Был в лагере семнадцатилетний парнишка, почти мальчик, Ваня Сердюк, вывезенный гитлеровцами с Украины и потом за какие-то провинности попавший в Маутхаузен. Необычайно подвижной, юркий, вертлявый, с худеньким острым лицом, похожим на мордочку лисенка, он был всеобщим любимцем в лагере. Но, на свою беду, он отличался излишней любознательностью. Ненасытное мальчишеское любопытство, которого не смог истребить в нем даже режим Маутхаузена, так и влекло его к стене блока смерти. Ваня слышал, что там, за этой стеной, содержатся его соотечественники, и он решил установить с ними связь. Раздобыв где-то клочки бумаги, он написал несколько записок и привязал их к камешкам. Улучая удобные моменты, когда поблизости не было никого из охранников, а пулеметчик на вышке отворачивался, Лисичка ловко перебрасывал камешки с записками через стену. Раза два это прошло незамеченным, но однажды за этим занятием Ваню Сердюка застал сам комендант лагеря. Лисичку задержали, а переброшенная им через стену записка была разыскана и доставлена коменданту. На вопрос коменданта, зачем он бросал записки, Лисичка ответил, что ему хотелось узнать, что там делается. Тогда эсэсовец усмехнулся.
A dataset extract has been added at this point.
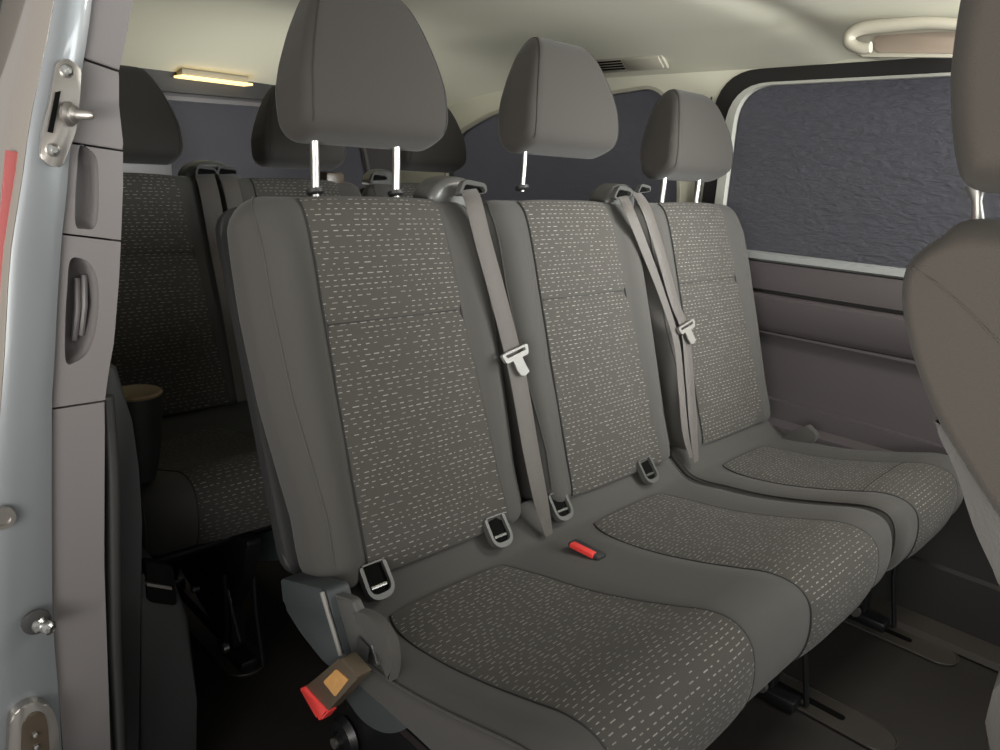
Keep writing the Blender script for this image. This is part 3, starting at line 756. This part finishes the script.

— Ах, ты хотел узнать, что там делается? — спросил он. — Хорошо, я тебе доставлю эту возможность. Ты пойдешь в блок смерти.
И Лисичка исчез за дверьми изолирблока.
Наступил 1945 год. Советская Армия закрепилась на рубеже Вислы в Польше, а в Венгрии, на берегах Дуная, вела большое сражение за Будапешт. На западе англо-американские войска стояли у дверей Германии. Было ясно, что узникам блока смерти вряд ли придется дожить до освобождения: за шесть месяцев 1944 года там было уничтожено несколько тысяч человек, и оставшихся, конечно, истребили бы в ближайшие два-три месяца.
И вдруг произошло неожиданное.
В ночь со 2 на 3 февраля 1945 года весь лагерь был разбужен внезапно вспыхнувшей пулеметной стрельбой. Стрельба доносилась из того угла территории Маутхаузена, где находился блок смерти. Пулеметы на вышках этого блока наперебой били длинными, захлебывающимися очередями. Сквозь трескотню выстрелов оттуда доносились какой-то шум и выкрики, и русские в ближних бараках ясно слышали, как там гремит их родное "Ура" и раздаются возгласы: "Вперед, за Родину!"